◆ **Written task**: Retype only what runs from the first line of the listing to the line holding "PI = math.pi", both included. Do not retype the pictures.
## Start Provided data
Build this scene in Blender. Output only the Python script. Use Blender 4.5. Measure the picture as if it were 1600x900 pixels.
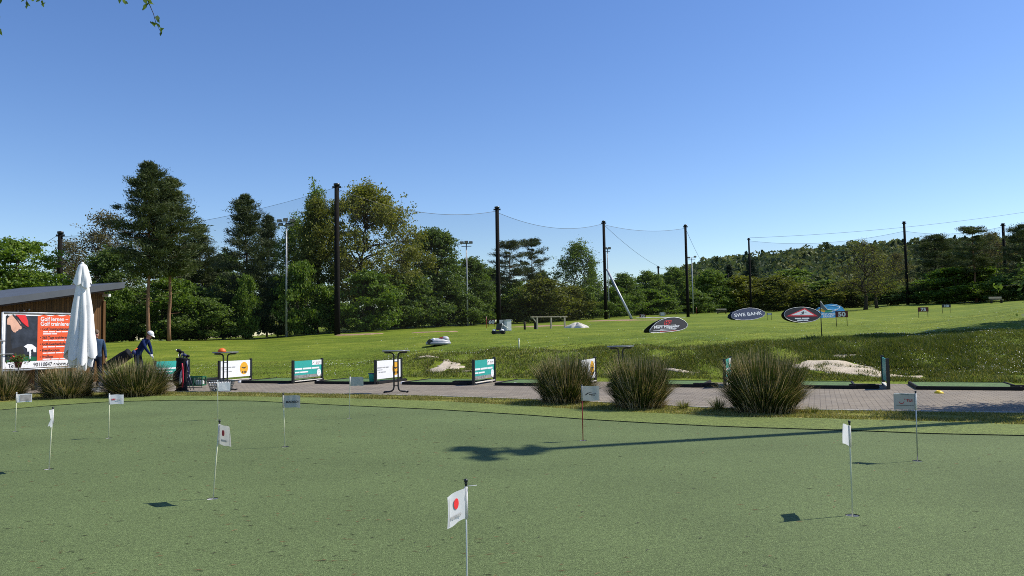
import bpy, bmesh, math, random
import numpy as np
from mathutils import Vector, Matrix, Euler

for o in list(bpy.data.objects): bpy.data.objects.remove(o)
scene = bpy.context.scene
COL = scene.collection
PI = math.pi

# ------------------------------------------------------------------ camera, sky, sun, exposure
CAM_Z, F = 1.5, 1200.0
cam_d = bpy.data.cameras.new('camera'); cam = bpy.data.objects.new('camera', cam_d); COL.objects.link(cam)
cam_d.sensor_width = 36; cam_d.lens = 36 * F / 1600; cam_d.clip_end = 3000; cam_d.clip_start = 0.1
CAM_M = Matrix.Translation((0, 0, CAM_Z)) @ Matrix.Rotation(math.radians(90 + 3.34), 4, 'X') @ Matrix.Rotation(math.radians(-1.0), 4, 'Z')
cam.matrix_world = CAM_M
scene.camera = cam
scene.render.resolution_x, scene.render.resolution_y = 1024, 576

SUN_AZ, SUN_EL = math.radians(74.5), math.radians(48)
SUN_DIR = Vector((math.sin(SUN_AZ) * math.cos(SUN_EL), math.cos(SUN_AZ) * math.cos(SUN_EL), math.sin(SUN_EL)))
world = bpy.data.worlds.new('World'); scene.world = world; world.use_nodes = True
wn = world.node_tree; wn.nodes.clear()
sky = wn.nodes.new('ShaderNodeTexSky'); sky.sky_type = 'NISHITA'; sky.sun_disc = False
sky.sun_elevation = SUN_EL; sky.sun_rotation = SUN_AZ; sky.altitude = 250; sky.air_density = 1.0; sky.dust_density = 0.25; sky.ozone_density = 2.6
bg = wn.nodes.new('ShaderNodeBackground'); bg.inputs[1].default_value = 0.108
wo = wn.nodes.new('ShaderNodeOutputWorld')
hs = wn.nodes.new('ShaderNodeHueSaturation'); hs.inputs['Saturation'].default_value = 1.2; hs.inputs['Hue'].default_value = .511
wn.links.new(sky.outputs[0], hs.inputs['Color']); wn.links.new(hs.outputs[0], bg.inputs[0]); wn.links.new(bg.outputs[0], wo.inputs[0])
sl = bpy.data.lights.new('sun', 'SUN'); sl.energy = 4.0; sl.angle = math.radians(0.53); sl.color = (1.0, 0.945, 0.86)
so = bpy.data.objects.new('sun', sl); COL.objects.link(so); so.rotation_euler = (-SUN_DIR).to_track_quat('-Z', 'Y').to_euler(); so.location = (20, 5, 40)
vs = scene.view_settings
vs.view_transform = 'Standard'; vs.look = 'None'; vs.exposure = 0.52; vs.gamma = 1; vs.use_curve_mapping = False
scene.cycles.max_bounces = 6; scene.cycles.transparent_max_bounces = 24; scene.cycles.diffuse_bounces = 3
scene.cycles.use_denoising = False; scene.cycles.use_adaptive_sampling = False; scene.cycles.filter_width = 0.95

# ------------------------------------------------------------------ helpers: placing
ROT3 = CAM_M.to_3x3()
def ray(u, v): return ROT3 @ Vector(((u - 800) / F, -(v - 450) / F, -1.0))
def at(u, v, d):
    r = ray(u, v); return Vector((0, 0, CAM_Z)) + r * (d / r.y)
def gnd(u, v, z=0.0):
    r = ray(u, v); return Vector((0, 0, CAM_Z)) + r * ((z - CAM_Z) / r.z)
def zof(u, v, d): return at(u, v, d).z

# ------------------------------------------------------------------ helpers: objects
def tag(o, label, cat, group=None):
    o['label'] = label; o['category'] = cat
    if group: o['group'] = group
    return o
def thing(name, label, cat, loc=(0, 0, 0), rz=0.0, group=None):
    o = bpy.data.objects.new(name, None); COL.objects.link(o)
    o.location = loc; o.rotation_euler = (0, 0, rz); o.empty_display_size = .2
    return tag(o, label, cat, group)
def link_mesh(name, me, parent=None, loc=None):
    o = bpy.data.objects.new(name, me); COL.objects.link(o)
    if parent: o.parent = parent
    if loc is not None: o.location = loc
    return o
def copy_tree(o, parent=None):
    c = o.copy(); COL.objects.link(c)
    if parent: c.parent = parent
    for ch in list(o.children): copy_tree(ch, c)
    return c

class MB:
    """collects shapes and links them as one mesh object"""
    def __init__(s): s.v = []; s.f = []; s.m = []; s.sm = []
    def add(s, vs, fs, mi=0, smooth=False, M=None):
        b = len(s.v)
        for p in vs:
            p = Vector(p); s.v.append(tuple(M @ p if M is not None else p))
        for f in fs:
            s.f.append(tuple(b + i for i in f)); s.m.append(mi); s.sm.append(smooth)
        return s
    def box(s, c, size, mi=0, rot=None, bev=0.0):
        x, y, z = [a / 2 for a in size]
        M = Matrix.Translation(c) @ (rot.to_matrix().to_4x4() if rot is not None else Matrix())
        if bev <= 0:
            vs = [(-x,-y,-z),(x,-y,-z),(x,y,-z),(-x,y,-z),(-x,-y,z),(x,-y,z),(x,y,z),(-x,y,z)]
            return s.add(vs, [(0,3,2,1),(4,5,6,7),(0,1,5,4),(1,2,6,5),(2,3,7,6),(3,0,4,7)], mi, False, M)
        bm = bmesh.new(); bmesh.ops.create_cube(bm, size=1)
        for v in bm.verts: v.co = Vector((v.co.x * 2 * x, v.co.y * 2 * y, v.co.z * 2 * z))
        bmesh.ops.bevel(bm, geom=list(bm.edges), offset=bev, segments=2, affect='EDGES')
        bm.verts.index_update()
        s.add([v.co.copy() for v in bm.verts], [[v.index for v in f.verts] for f in bm.faces], mi, False, M); bm.free(); return s
    def tube(s, pts, rs, n=8, mi=0, cap=True, smooth=True):
        pts = [Vector(p) for p in pts]
        if not hasattr(rs, '__len__'): rs = [rs] * len(pts)
        base = len(s.v); up = None
        for i, p in enumerate(pts):
            t = (pts[min(i + 1, len(pts) - 1)] - pts[max(i - 1, 0)])
            if t.length < 1e-9: t = Vector((0, 0, 1))
            t.normalize()
            if up is None:
                up = t.orthogonal().normalized()
            else:
                up = up - t * up.dot(t)
                up = up.normalized() if up.length > 1e-6 else t.orthogonal().normalized()
            w = t.cross(up)
            for k in range(n):
                a = 2 * PI * k / n
                q = p + (up * math.cos(a) + w * math.sin(a)) * rs[i]
                s.v.append(tuple(q))
        for i in range(len(pts) - 1):
            for k in range(n):
                k2 = (k + 1) % n
                s.f.append((base + i*n + k, base + i*n + k2, base + (i+1)*n + k2, base + (i+1)*n + k)); s.m.append(mi); s.sm.append(smooth)
        if cap:
            s.f.append(tuple(base + k for k in range(n))[::-1]); s.m.append(mi); s.sm.append(False)
            e = base + (len(pts) - 1) * n
            s.f.append(tuple(e + k for k in range(n))); s.m.append(mi); s.sm.append(False)
        return s
    def lathe(s, prof, n=24, mi=0, M=None, smooth=True, caps=True):
        vs = []; fs = []
        for r, z in prof:
            for k in range(n):
                a = 2 * PI * k / n; vs.append((r * math.cos(a), r * math.sin(a), z))
        for i in range(len(prof) - 1):
            for k in range(n):
                k2 = (k + 1) % n
                fs.append((i*n + k, i*n + k2, (i+1)*n + k2, (i+1)*n + k))
        if caps and prof[0][0] > 1e-4: fs.append(tuple(range(n))[::-1])
        if caps and prof[-1][0] > 1e-4: fs.append(tuple((len(prof)-1)*n + k for k in range(n)))
        return s.add(vs, fs, mi, smooth, M)
    def ball(s, c, r, n=12, mi=0, sc=(1, 1, 1), rot=None):
        prof = [(max(1e-5, r * math.sin(PI * i / n)), -r * math.cos(PI * i / n)) for i in range(n + 1)]
        M = Matrix.Translation(c) @ (rot.to_matrix().to_4x4() if rot is not None else Matrix()) @ Matrix.Diagonal((*sc, 1))
        return s.lathe(prof, max(8, n + 4), mi, M)
    def prism(s, outline, depth, M, mi=0):
        """outline in local XZ, thickness along +Y"""
        n = len(outline)
        vs = [(x, 0, z) for x, z in outline] + [(x, depth, z) for x, z in outline]
        fs = [tuple(range(n)), tuple(range(n, 2 * n))[::-1]] + [(i, i + n, (i + 1) % n + n, (i + 1) % n) for i in range(n)]
        return s.add(vs, fs, mi, False, M)
    def build(s, name, mats, parent=None, loc=None):
        me = bpy.data.meshes.new(name); me.from_pydata(s.v, [], s.f)
        for m in (mats if isinstance(mats, (list, tuple)) else [mats]): me.materials.append(m)
        if s.f:
            me.polygons.foreach_set('material_index', s.m); me.polygons.foreach_set('use_smooth', s.sm)
        me.update()
        return link_mesh(name, me, parent, loc)

def quad_mesh(name, V, n, mat, tint=None, sides=4):
    """fast mesh of n separate faces of `sides` corners"""
    me = bpy.data.meshes.new(name)
    me.vertices.add(n * sides); me.vertices.foreach_set('co', np.ascontiguousarray(V, dtype=np.float32).ravel())
    me.loops.add(n * sides); me.loops.foreach_set('vertex_index', np.arange(n * sides, dtype=np.int32))
    me.polygons.add(n); me.polygons.foreach_set('loop_start', np.arange(n, dtype=np.int32) * sides)
    try: me.polygons.foreach_set('loop_total', np.full(n, sides, dtype=np.int32))
    except Exception: pass
    if tint is not None:
        a = me.attributes.new('tint', 'FLOAT', 'FACE'); a.data.foreach_set('value', tint.astype(np.float32))
    me.materials.append(mat); me.update(calc_edges=True); me.validate()
    return me

# ------------------------------------------------------------------ materials
def nm(name):
    m = bpy.data.materials.new(name); m.use_nodes = True
    nt = m.node_tree; nt.nodes.clear()
    out = nt.nodes.new('ShaderNodeOutputMaterial')
    return m, nt, out
def N(nt, t, **kw):
    n = nt.nodes.new(t)
    for k, v in kw.items(): setattr(n, k, v)
    return n
def c4(c): return (*c, 1.0)
def noise(nt, vec, scale, detail=4, rough=.55):
    n = N(nt, 'ShaderNodeTexNoise'); n.inputs['Scale'].default_value = scale; n.inputs['Detail'].default_value = detail; n.inputs['Roughness'].default_value = rough
    if vec is not None: nt.links.new(vec, n.inputs['Vector'])
    return n.outputs['Fac']
def ramp(nt, fac, stops):
    r = N(nt, 'ShaderNodeValToRGB'); e = r.color_ramp.elements
    while len(e) < len(stops): e.new(.5)
    for el, (p, c) in zip(e, stops): el.position = p; el.color = c4(c) if len(c) == 3 else c
    nt.links.new(fac, r.inputs[0]); return r.outputs[0]
def mixc(nt, fac, a, b, mode='MIX'):
    m = N(nt, 'ShaderNodeMix', data_type='RGBA', blend_type=mode)
    if isinstance(fac, (int, float)): m.inputs[0].default_value = fac
    else: nt.links.new(fac, m.inputs[0])
    for s_, x in ((6, a), (7, b)):
        if isinstance(x, tuple): m.inputs[s_].default_value = c4(x)
        else: nt.links.new(x, m.inputs[s_])
    return m.outputs[2]
def coords(nt, kind='Object'):
    return N(nt, 'ShaderNodeTexCoord').outputs[kind]
def mapping(nt, vec, rot=(0,0,0), scale=(1,1,1), loc=(0,0,0)):
    m = N(nt, 'ShaderNodeMapping'); m.inputs['Rotation'].default_value = rot; m.inputs['Scale'].default_value = scale; m.inputs['Location'].default_value = loc
    nt.links.new(vec, m.inputs[0]); return m.outputs[0]
def bump(nt, h, strength, dist):
    b = N(nt, 'ShaderNodeBump'); b.inputs['Strength'].default_value = strength; b.inputs['Distance'].default_value = dist
    nt.links.new(h, b.inputs['Height']); return b.outputs[0]
def princ(nt, out, col, rough=.6, spec=.5, metal=0, normal=None, **kw):
    p = N(nt, 'ShaderNodeBsdfPrincipled')
    if isinstance(col, tuple): p.inputs['Base Color'].default_value = c4(col)
    else: nt.links.new(col, p.inputs['Base Color'])
    if isinstance(rough, (int, float)): p.inputs['Roughness'].default_value = rough
    else: nt.links.new(rough, p.inputs['Roughness'])
    p.inputs['Specular IOR Level'].default_value = spec; p.inputs['Metallic'].default_value = metal
    if normal is not None: nt.links.new(normal, p.inputs['Normal'])
    if out is not None: nt.links.new(p.outputs[0], out.inputs[0])
    return p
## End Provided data
◆ **Solution for this exercise**:
Build this scene in Blender. Output only the Python script. Use Blender 4.5. Measure the picture as if it were 1600x900 pixels.
import bpy, bmesh, math, random
import numpy as np
from mathutils import Vector, Matrix, Euler

for o in list(bpy.data.objects): bpy.data.objects.remove(o)
scene = bpy.context.scene
COL = scene.collection
PI = math.pi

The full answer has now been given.